Copy the first line of the entries below and every line after it through the line containing "tree('plain dark trunk". Do not include pictures.

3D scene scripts
####

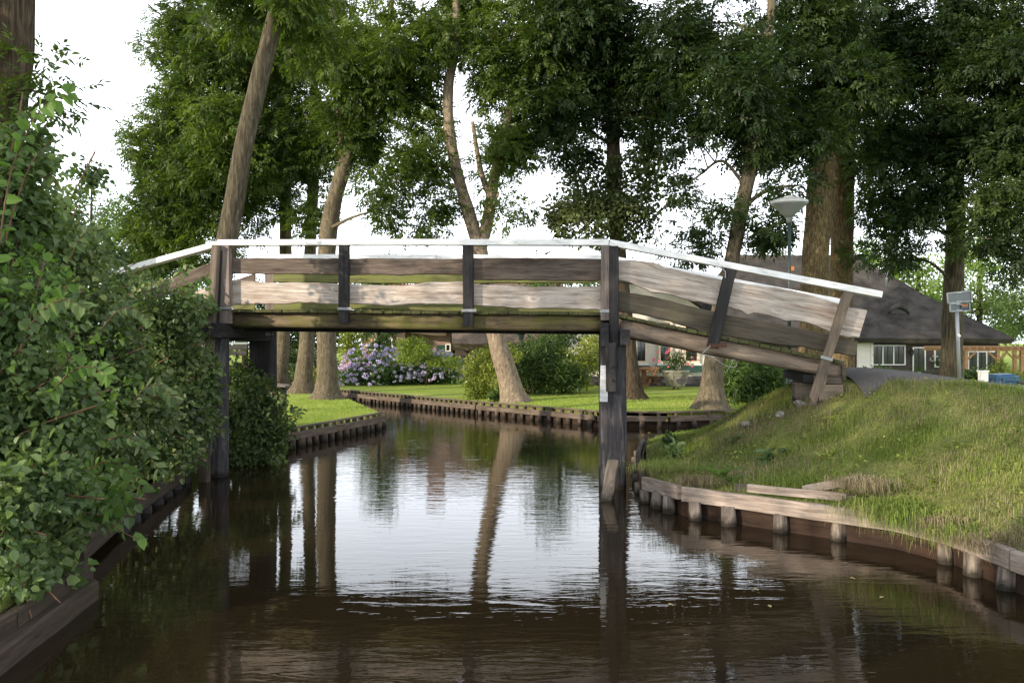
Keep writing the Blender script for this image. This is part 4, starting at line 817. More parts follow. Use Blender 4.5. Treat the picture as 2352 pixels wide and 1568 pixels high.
tree('thick light-dappled trunk directly right of the street lamp', [TP((1866, 940, 24, 72), (1867, 800, 24, 63), (1870, 640, 24, 60), (1880, 480, 24, 58), (1890, 300, 24, 55), (1893, 100, 24, 48), (1893, -80, 24, 38))],
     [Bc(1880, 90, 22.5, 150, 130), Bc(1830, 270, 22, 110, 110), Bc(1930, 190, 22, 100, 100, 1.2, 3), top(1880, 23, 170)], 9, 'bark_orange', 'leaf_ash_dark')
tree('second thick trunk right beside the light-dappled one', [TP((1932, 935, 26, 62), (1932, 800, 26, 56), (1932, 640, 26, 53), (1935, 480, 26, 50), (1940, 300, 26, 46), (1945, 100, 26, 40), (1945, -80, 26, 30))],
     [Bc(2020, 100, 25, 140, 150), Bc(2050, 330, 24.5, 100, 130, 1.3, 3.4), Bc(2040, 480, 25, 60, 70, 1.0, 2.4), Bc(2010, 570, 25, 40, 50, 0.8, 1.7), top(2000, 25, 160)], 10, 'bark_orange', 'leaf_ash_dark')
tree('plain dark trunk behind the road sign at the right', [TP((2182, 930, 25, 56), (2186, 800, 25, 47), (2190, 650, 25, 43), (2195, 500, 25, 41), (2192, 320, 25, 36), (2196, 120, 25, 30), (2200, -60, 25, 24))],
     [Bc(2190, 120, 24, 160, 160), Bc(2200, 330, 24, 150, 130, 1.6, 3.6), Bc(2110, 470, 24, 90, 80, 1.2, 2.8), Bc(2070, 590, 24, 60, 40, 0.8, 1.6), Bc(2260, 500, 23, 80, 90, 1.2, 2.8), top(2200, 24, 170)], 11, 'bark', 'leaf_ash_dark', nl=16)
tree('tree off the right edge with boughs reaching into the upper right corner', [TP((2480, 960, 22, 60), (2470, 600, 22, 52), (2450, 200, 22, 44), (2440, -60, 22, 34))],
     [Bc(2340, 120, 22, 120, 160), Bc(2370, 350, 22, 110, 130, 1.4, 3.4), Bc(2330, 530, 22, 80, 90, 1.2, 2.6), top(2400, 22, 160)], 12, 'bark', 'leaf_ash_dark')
tree('dark near trunk cut by the top left corner of the view', [TP((-40, 1130, 12, 110), (-22, 800, 12, 92), (-4, 500, 12, 88), (8, 280, 12, 88), (26, 100, 12, 92), (32, -60, 12, 88), (50, -300, 12, 60))],
     [((-7.4, 11.2, 9.6), (2.6, 2.4, 1.6), 40), ((-9.5, 9, 8.0), (2.5, 2.5, 2.1), 42), Bc(95, 190, 11.5, 22, 60, 0.25, 6)], 13, 'bark_dark', rc=(0.3, 0.6), per=30, flare=0.6)
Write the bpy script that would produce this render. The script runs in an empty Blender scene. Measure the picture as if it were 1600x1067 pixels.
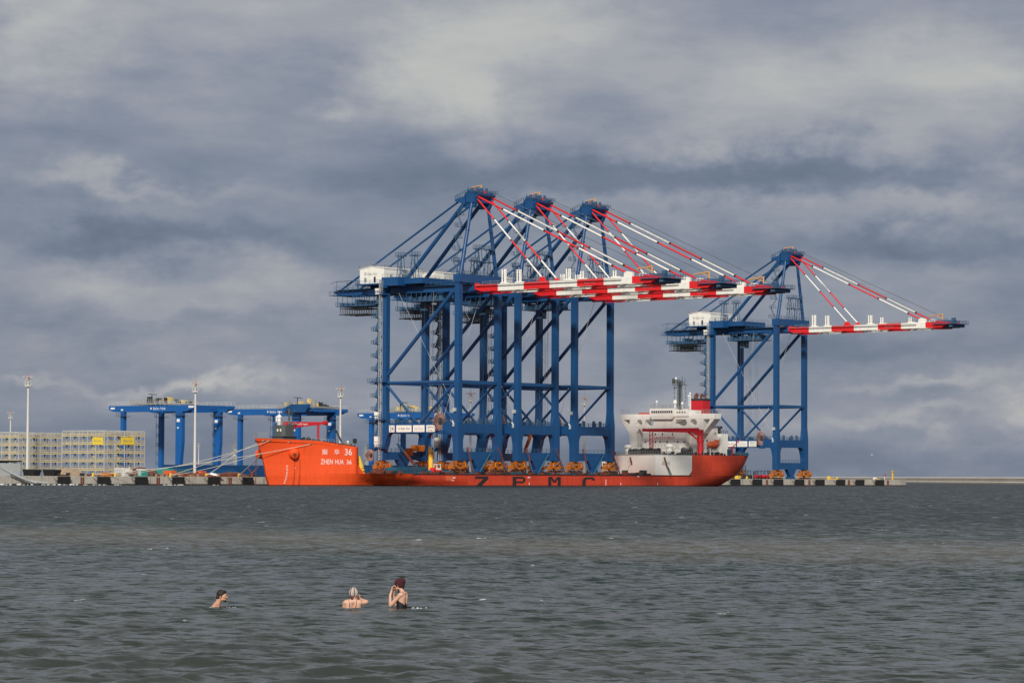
import bpy, bmesh, math, random
import numpy as np
from mathutils import Vector, Matrix, Euler
random.seed(7)
C = bpy.context.collection
S = bpy.context.scene
PI = math.pi
# ------------------------------------------------------------------ camera
F = 4809.6
HC = 2.824
cam = bpy.data.cameras.new('camera')
cam.sensor_width = 36; cam.lens = 36*F/1600
cam.clip_start = 1; cam.clip_end = 60000
co = bpy.data.objects.new('camera', cam); C.objects.link(co)
pitch = math.atan((745.35-533.5)/F)
co.matrix_world = Matrix.Translation((0, 0, HC)) @ Matrix.Rotation(PI/2+pitch, 4, 'X') @ Matrix.Rotation(0.0045, 4, 'Z')
S.camera = co
S.view_settings.view_transform = 'Standard'; S.view_settings.look = 'None'
S.view_settings.exposure = 0.0; S.view_settings.gamma = 1
# ------------------------------------------------------------------ sun
SUN_AZ = Vector((-0.08, -0.997, 0)).normalized(); SUN_EL = math.radians(30)
tosun = Vector((SUN_AZ.x*math.cos(SUN_EL), SUN_AZ.y*math.cos(SUN_EL), math.sin(SUN_EL)))
sl = bpy.data.lights.new('sun', 'SUN'); sl.energy = 3.6; sl.angle = math.radians(6.0); sl.color = (1.0, 0.93, 0.82)
so = bpy.data.objects.new('sun', sl); C.objects.link(so)
so.rotation_euler = tosun.to_track_quat('Z', 'Y').to_euler()
# ------------------------------------------------------------------ sky (world)
w = bpy.data.worlds.new('World'); S.world = w; w.use_nodes = True
nt = w.node_tree; N = nt.nodes; L = nt.links
N.clear()
def nd(t, **k):
    n = N.new(t)
    for a, b in k.items(): setattr(n, a, b)
    return n
def mth(op, a, b=None, c=None, clamp=False):
    n = nd('ShaderNodeMath', operation=op); n.use_clamp = clamp
    for i, x in enumerate((a, b, c)):
        if x is None: continue
        if isinstance(x, (int, float)): n.inputs[i].default_value = x
        else: L.new(x, n.inputs[i])
    return n.outputs[0]
tc = nd('ShaderNodeTexCoord'); sp = nd('ShaderNodeSeparateXYZ'); L.new(tc.outputs['Generated'], sp.inputs[0])
az = mth('ARCTAN2', sp.outputs[0], sp.outputs[1]); el = mth('ARCSINE', sp.outputs[2])
azp = mth('MULTIPLY_ADD', az, F, 800.0); elp = mth('MULTIPLY', el, F)        # heading and height over the horizon
cb = nd('ShaderNodeCombineXYZ'); L.new(azp, cb.inputs[0]); L.new(elp, cb.inputs[1])
def vmath(op, a, b):
    n = nd('ShaderNodeVectorMath', operation=op)
    for i, x in enumerate((a, b)):
        if isinstance(x, tuple): n.inputs[i].default_value = x
        else: L.new(x, n.inputs[i])
    return n
def noise(vec, sc, detail=6, rough=.55, off=(0, 0, 0)):
    v = vmath('MULTIPLY', vec, sc).outputs[0]; v = vmath('ADD', v, off).outputs[0]
    n = nd('ShaderNodeTexNoise'); n.inputs['Scale'].default_value = 1; n.inputs['Detail'].default_value = detail
    n.inputs['Roughness'].default_value = rough; L.new(v, n.inputs['Vector']); return n
wn = noise(cb.outputs[0], (1/170, 1/110, 0), 7, .6, (3, 7, 0))
wo = vmath('SUBTRACT', wn.outputs['Color'], (.5, .5, .5)).outputs[0]
wo = vmath('MULTIPLY', wo, (380, 190, 0)).outputs[0]
warp = vmath('ADD', cb.outputs[0], wo).outputs[0]
tot = mth('MULTIPLY', noise(cb.outputs[0], (1/430, 1/120, 0), 8, .52, (11, 2, 0)).outputs[0], .44)
tot = mth('ADD', tot, .165)
n2 = mth('MULTIPLY', mth('SUBTRACT', noise(cb.outputs[0], (1/190, 1/60, 0), 8, .6, (5, 9, 0)).outputs[0], .5), .34)
tot = mth('ADD', tot, n2)
# cloud masses: heading, height, half-widths, brightness
blobs = [(60, 690, 120, 110, .30), (330, 720, 230, 90, .22), (680, 640, 120, 80, .32), (850, 720, 190, 80, .30), (540, 580, 45, 18, .16),
 (1130, 600, 220, 80, .20), (1480, 620, 230, 95, .30), (1250, 540, 220, 40, .10), (780, 590, 90, 60, .20),
 (1250, 478, 380, 34, -.26), (880, 478, 260, 34, -.14), (300, 500, 330, 40, -.08), (170, 452, 95, 20, .22), (320, 448, 130, 16, .10), (1430, 432, 170, 22, .16), (1080, 425, 200, 20, .10),
 (240, 365, 210, 30, -.26), (1440, 368, 210, 34, -.26), (1100, 340, 170, 40, -.06),
 (450, 300, 80, 28, .18), (150, 290, 110, 22, .13), (350, 255, 150, 22, .10), (60, 330, 80, 25, .05), (1480, 300, 160, 24, -.06),
 (310, 137, 120, 16, .34), (40, 143, 70, 13, .20), (190, 150, 70, 10, .16), (1480, 152, 150, 16, .22), (1400, 95, 150, 14, .16), (1060, 120, 90, 20, .12), (560, 110, 130, 26, .08), (1600, 118, 60, 16, .22),
 (800, 20, 1300, 45, -.19), (100, 225, 300, 24, -.10), (1250, 215, 400, 24, -.12), (120, 560, 120, 60, -.10)]
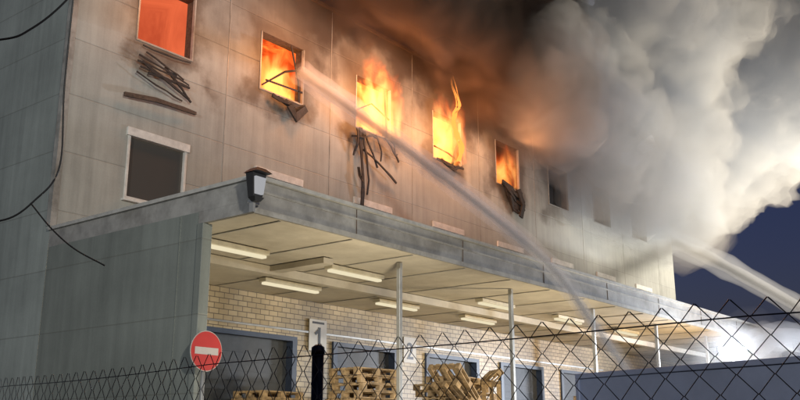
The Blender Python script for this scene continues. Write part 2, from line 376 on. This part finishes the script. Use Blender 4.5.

####

**Exercise solution**
Keep writing the Blender script for this image. This is part 4, starting at line 817. More parts follow. Use Blender 4.5. Treat the picture as 2352 pixels wide and 1568 pixels high.
tree('thick light-dappled trunk directly right of the street lamp', [TP((1866, 940, 24, 72), (1867, 800, 24, 63), (1870, 640, 24, 60), (1880, 480, 24, 58), (1890, 300, 24, 55), (1893, 100, 24, 48), (1893, -80, 24, 38))],
     [Bc(1880, 90, 22.5, 150, 130), Bc(1830, 270, 22, 110, 110), Bc(1930, 190, 22, 100, 100, 1.2, 3), top(1880, 23, 170)], 9, 'bark_orange', 'leaf_ash_dark')
tree('second thick trunk right beside the light-dappled one', [TP((1932, 935, 26, 62), (1932, 800, 26, 56), (1932, 640, 26, 53), (1935, 480, 26, 50), (1940, 300, 26, 46), (1945, 100, 26, 40), (1945, -80, 26, 30))],
     [Bc(2020, 100, 25, 140, 150), Bc(2050, 330, 24.5, 100, 130, 1.3, 3.4), Bc(2040, 480, 25, 60, 70, 1.0, 2.4), Bc(2010, 570, 25, 40, 50, 0.8, 1.7), top(2000, 25, 160)], 10, 'bark_orange', 'leaf_ash_dark')
tree('plain dark trunk behind the road sign at the right', [TP((2182, 930, 25, 56), (2186, 800, 25, 47), (2190, 650, 25, 43), (2195, 500, 25, 41), (2192, 320, 25, 36), (2196, 120, 25, 30), (2200, -60, 25, 24))],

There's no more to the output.